Saturday, November 14, 2009

New Testament Standards Applied To Other Fields

Chris Price writes:

I have seen varied criticisms of the methodology of New Testament scholars ranging from attacks on the criteria as unique to New Testament studies to claims that their application of historical methodology lacks the vigor or sophistication of that of classical historians. Some have dismissed their efforts as mere apologetics. While the limitations of such historical methodology should be explored, it has not been my experience that New Testament scholars are less zealous or sophisticated in their application of the tools of historical methodology. To the contrary, New Testament scholars seem to obsess about the use of formal methodology more than classical and other historians. Nor is it true that the tools employed by New Testament scholars are unique to their field and unemployed by classical and other historians. While many of the historians I have read do not employ these tools as often or with the rigor as do New Testaments scholars, there are many instances where these non-New Testament historians consider the number of sources (multiple attestation), the fit of the account with more established accounts (coherence), the inclusion of facts that are not well-suited to the author's goal (embarrassment), the impact of genre, and the "vividness" of accounts to evaluate historical probabilities.
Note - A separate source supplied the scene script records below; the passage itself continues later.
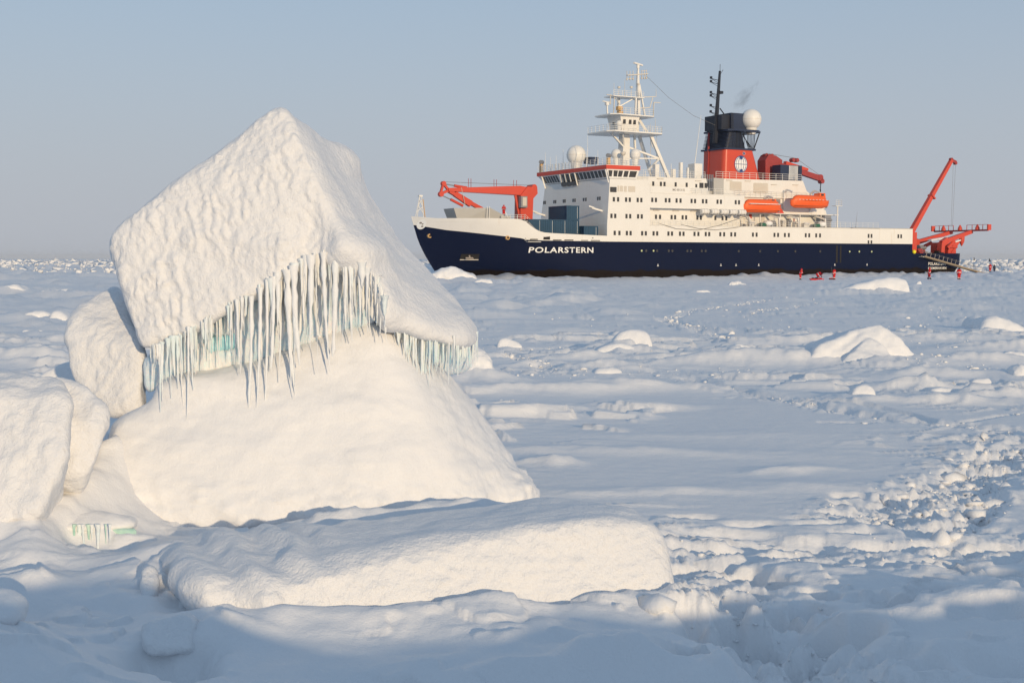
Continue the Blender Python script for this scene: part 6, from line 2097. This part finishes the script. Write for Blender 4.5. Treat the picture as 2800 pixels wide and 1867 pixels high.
names = ['first', 'second', 'third', 'fourth', 'fifth']
for k, u in enumerate((53.3, 55.6, 57.8, 59.9, 62.0)):
    r = sh_empty('life_raft_canister', (u, -12.75, 11.5))
    tag(r, 'white life raft canister, %s of five counted from the bow side' % names[k], 'life raft', 'life raft canisters along the gallery')
    MB().cyl((-0.75, 0, 0.65), (0.75, 0, 0.65), 0.52, n=16).cyl((-0.85, 0, 0.65), (-0.75, 0, 0.65), 0.40, 0.52, n=16).cyl((0.75, 0, 0.65), (0.85, 0, 0.65), 0.52, 0.40, n=16).build('canister', M_WHITE, r)
    for x in (-0.4, 0.4):
        MB().cyl((x - 0.05, 0, 0.65), (x + 0.05, 0, 0.65), 0.54, n=16).build('strap', M_LOUVRE, r)
    MB().box(-0.6, 0.6, -0.5, 0.5, 0.0, 0.1).box(-0.5, -0.4, -0.45, 0.45, 0.1, 0.3).box(0.4, 0.5, -0.45, 0.45, 0.1, 0.3).build('cradle', M_STEEL, r)

for u, lab in ((68.6, 'heap of green and white tarpaulin on the boat deck, below the forward lifeboat'), (82.3, 'heap of green and white tarpaulin on the boat deck, below the aft lifeboat')):
    r = sh_empty('tarpaulin_heap', (u, -11.6, 9.62))
    tag(r, lab, 'tarpaulin', 'tarpaulin heaps on the boat deck')
    b = MB()
    b.ball((-0.7, -0.2, 0.3), 0.8, 0.45, 12, 8)
    b.build('green_sheet', M_GREEN_T, r)
    b = MB()
    b.ball((0.5, -0.3, 0.6), 0.95, 0.6, 12, 8)
    b.build('white_sheet', M_LITE, r)

# ---- gangway from the stern deck down to the ice
gw = sh_empty('gangway', (109.6, -13.2, 3.9))
tag(gw, 'long grey gangway sloping from the stern side of the ship down to the ice', 'gangway')
GA, GB = Vector((0.0, 0.0, 0.0)), Vector((17.4, -1.0, -3.7))
MB().beam(GA, GB, 0.9, 0.12).build('walkway', M_WOOD, gw)
dirv = (GB - GA)
for s_ in (-0.5, 0.5):
    off = Vector((0, s_, 0))
    MB().beam(GA + off + Vector((0, 0, 0.12)), GB + off + Vector((0, 0, 0.12)), 0.07, 0.26).build('side_beam', M_WOOD, gw)
    MB().tube([GA + off + Vector((0.3, 0, 1.1)), GB + off + Vector((0.3, 0, 1.1))], 0.025, 4).build('hand_rope', M_ROPE, gw)
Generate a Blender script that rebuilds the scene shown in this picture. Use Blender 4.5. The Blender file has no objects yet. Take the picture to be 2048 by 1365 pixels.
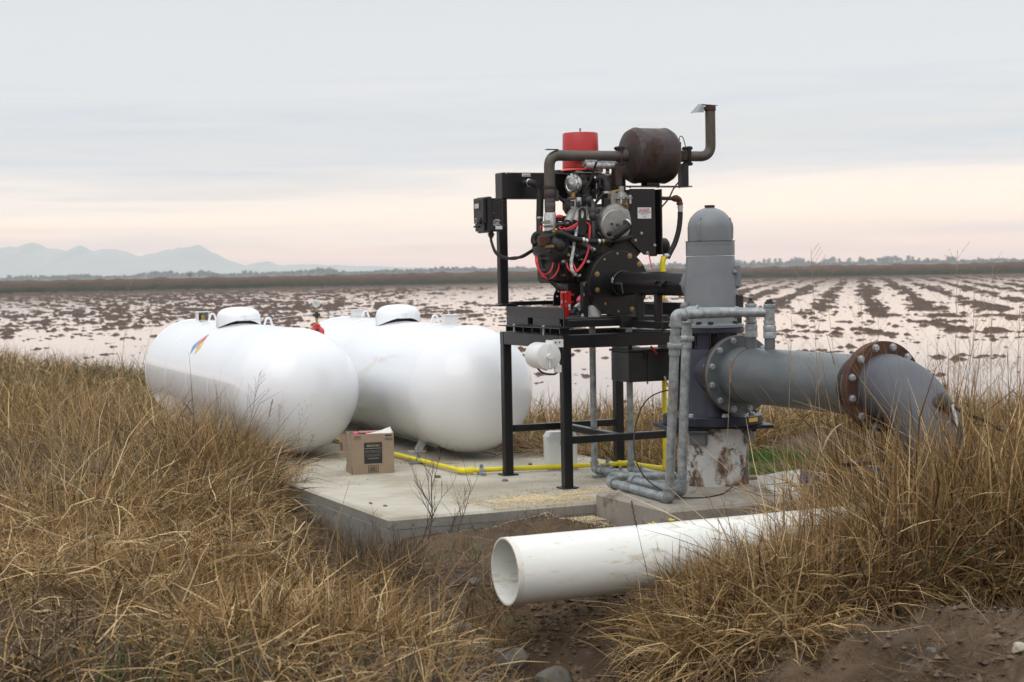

Strauss' discussion of the historicity of Sinnicus is an example of a classical historian employing some of the same tools as New Testament histories on a questioned episode.

You can read the rest of his article here.


  1. Hi Jason,

    Thanks for the post and the link. Visited Christian Cadre for the first time! Only scanned about 2-3 pages of their site.

    Very interesting site. Read their Statement of Faith. Broadly ecumenical and deliberately so. Okay. Then I clicked on the Christian Philosophers page. I scrolled and nodded. Then lo and behold! Guess whose name I then saw?

    Victor Reppert's!!


    Steve's not happy.

  2. Truth Unites... and Divides,

    The Christian CADRE site is one of the best apologetics sources on the web. Some of the contributors aren't conservatives, and I disagree with them on some issues. The statement of faith page you refer to is too ecumenical. But I don't see a problem with linking to Victor Reppert's web site. We have a link to him here. Look for Dangerous Idea under our Apologetics links. You can disagree with a web site on some issues, yet think that their material has enough value to warrant a link. I don't think that linking involves a particularly close relationship, unless it's accompanied by something else. If the link is accompanied by a comment suggesting a high level of agreement with the site, then there ought to be a high level of agreement. But there can be valid reasons for linking even to sites you only agree with on a minority of issues.

  3. Hi Jason,

    I know. And I agree.

    I was just ribbing Steve Hays because he loves to argue with Victor Reppert.

    It almost seems like an obsession.

  4. Steve is OK so long as we don't talk about Calvinism or politics.